# GIVEN DATA:

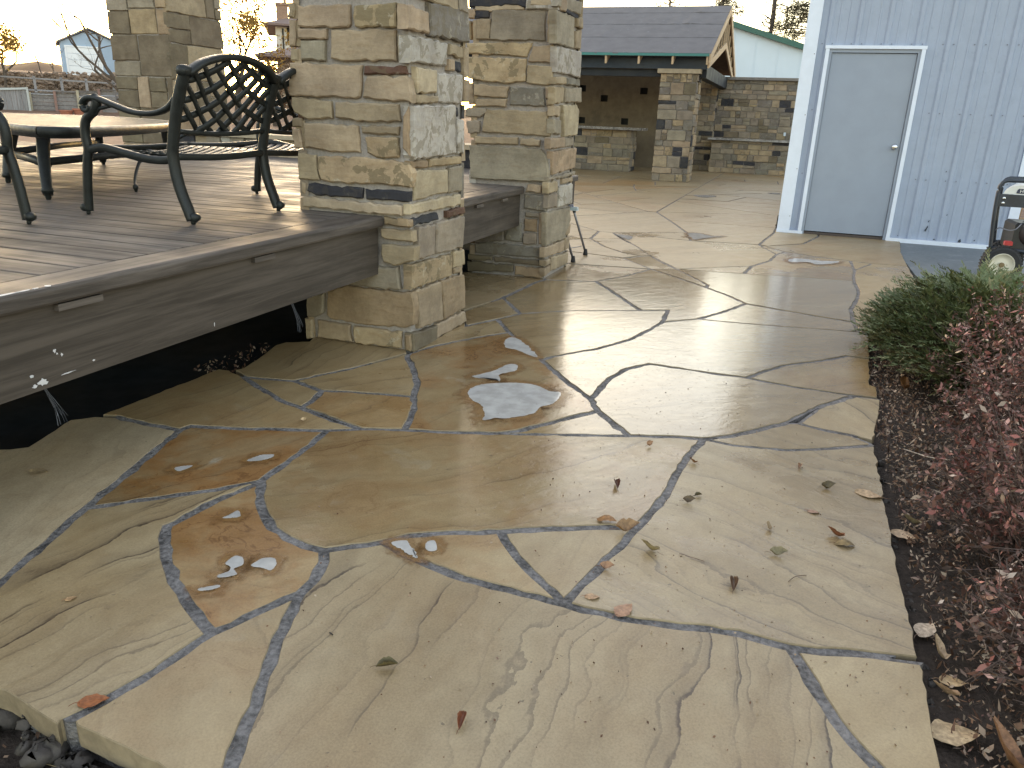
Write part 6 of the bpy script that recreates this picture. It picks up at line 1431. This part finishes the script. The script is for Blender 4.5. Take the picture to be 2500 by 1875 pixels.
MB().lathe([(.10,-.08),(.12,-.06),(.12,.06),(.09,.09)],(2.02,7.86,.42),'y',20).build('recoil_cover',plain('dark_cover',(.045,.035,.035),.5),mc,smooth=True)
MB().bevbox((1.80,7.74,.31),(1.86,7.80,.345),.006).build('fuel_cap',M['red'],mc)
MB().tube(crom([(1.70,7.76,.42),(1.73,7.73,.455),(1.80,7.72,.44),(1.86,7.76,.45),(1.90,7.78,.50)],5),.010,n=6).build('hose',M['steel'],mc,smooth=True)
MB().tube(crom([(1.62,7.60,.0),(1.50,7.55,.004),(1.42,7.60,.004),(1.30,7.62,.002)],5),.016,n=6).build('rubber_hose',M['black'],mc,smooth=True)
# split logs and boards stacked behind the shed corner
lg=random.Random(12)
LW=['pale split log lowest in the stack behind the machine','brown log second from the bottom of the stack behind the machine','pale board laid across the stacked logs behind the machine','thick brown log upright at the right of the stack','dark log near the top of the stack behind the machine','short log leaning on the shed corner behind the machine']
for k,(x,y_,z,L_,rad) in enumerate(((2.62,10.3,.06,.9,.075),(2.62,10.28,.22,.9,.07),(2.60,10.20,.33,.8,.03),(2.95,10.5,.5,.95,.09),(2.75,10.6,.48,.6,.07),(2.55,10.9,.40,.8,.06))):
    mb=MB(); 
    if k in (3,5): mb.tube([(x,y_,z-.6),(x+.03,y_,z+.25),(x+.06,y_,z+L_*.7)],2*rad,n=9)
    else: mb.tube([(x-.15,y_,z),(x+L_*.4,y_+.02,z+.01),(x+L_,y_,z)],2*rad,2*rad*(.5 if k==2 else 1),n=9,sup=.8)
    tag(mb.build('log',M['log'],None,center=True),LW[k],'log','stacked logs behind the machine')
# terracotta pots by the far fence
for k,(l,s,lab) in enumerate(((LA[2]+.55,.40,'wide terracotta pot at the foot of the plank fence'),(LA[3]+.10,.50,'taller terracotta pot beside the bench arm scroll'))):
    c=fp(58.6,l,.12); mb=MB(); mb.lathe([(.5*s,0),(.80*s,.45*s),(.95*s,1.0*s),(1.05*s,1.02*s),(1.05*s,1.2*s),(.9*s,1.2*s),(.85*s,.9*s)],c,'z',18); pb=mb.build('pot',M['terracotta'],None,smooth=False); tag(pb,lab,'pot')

# WHAT IS REQUIRED:
From the material above, reproduce everything verbatim except the pictures.

# CORRECT RESPONSE:
Write part 6 of the bpy script that recreates this picture. It picks up at line 1431. This part finishes the script. The script is for Blender 4.5. Take the picture to be 2500 by 1875 pixels.
MB().lathe([(.10,-.08),(.12,-.06),(.12,.06),(.09,.09)],(2.02,7.86,.42),'y',20).build('recoil_cover',plain('dark_cover',(.045,.035,.035),.5),mc,smooth=True)
MB().bevbox((1.80,7.74,.31),(1.86,7.80,.345),.006).build('fuel_cap',M['red'],mc)
MB().tube(crom([(1.70,7.76,.42),(1.73,7.73,.455),(1.80,7.72,.44),(1.86,7.76,.45),(1.90,7.78,.50)],5),.010,n=6).build('hose',M['steel'],mc,smooth=True)
MB().tube(crom([(1.62,7.60,.0),(1.50,7.55,.004),(1.42,7.60,.004),(1.30,7.62,.002)],5),.016,n=6).build('rubber_hose',M['black'],mc,smooth=True)
# split logs and boards stacked behind the shed corner
lg=random.Random(12)
LW=['pale split log lowest in the stack behind the machine','brown log second from the bottom of the stack behind the machine','pale board laid across the stacked logs behind the machine','thick brown log upright at the right of the stack','dark log near the top of the stack behind the machine','short log leaning on the shed corner behind the machine']
for k,(x,y_,z,L_,rad) in enumerate(((2.62,10.3,.06,.9,.075),(2.62,10.28,.22,.9,.07),(2.60,10.20,.33,.8,.03),(2.95,10.5,.5,.95,.09),(2.75,10.6,.48,.6,.07),(2.55,10.9,.40,.8,.06))):
    mb=MB(); 
    if k in (3,5): mb.tube([(x,y_,z-.6),(x+.03,y_,z+.25),(x+.06,y_,z+L_*.7)],2*rad,n=9)
    else: mb.tube([(x-.15,y_,z),(x+L_*.4,y_+.02,z+.01),(x+L_,y_,z)],2*rad,2*rad*(.5 if k==2 else 1),n=9,sup=.8)
    tag(mb.build('log',M['log'],None,center=True),LW[k],'log','stacked logs behind the machine')
# terracotta pots by the far fence
for k,(l,s,lab) in enumerate(((LA[2]+.55,.40,'wide terracotta pot at the foot of the plank fence'),(LA[3]+.10,.50,'taller terracotta pot beside the bench arm scroll'))):
    c=fp(58.6,l,.12); mb=MB(); mb.lathe([(.5*s,0),(.80*s,.45*s),(.95*s,1.0*s),(1.05*s,1.02*s),(1.05*s,1.2*s),(.9*s,1.2*s),(.85*s,.9*s)],c,'z',18); pb=mb.build('pot',M['terracotta'],None,smooth=False); tag(pb,lab,'pot')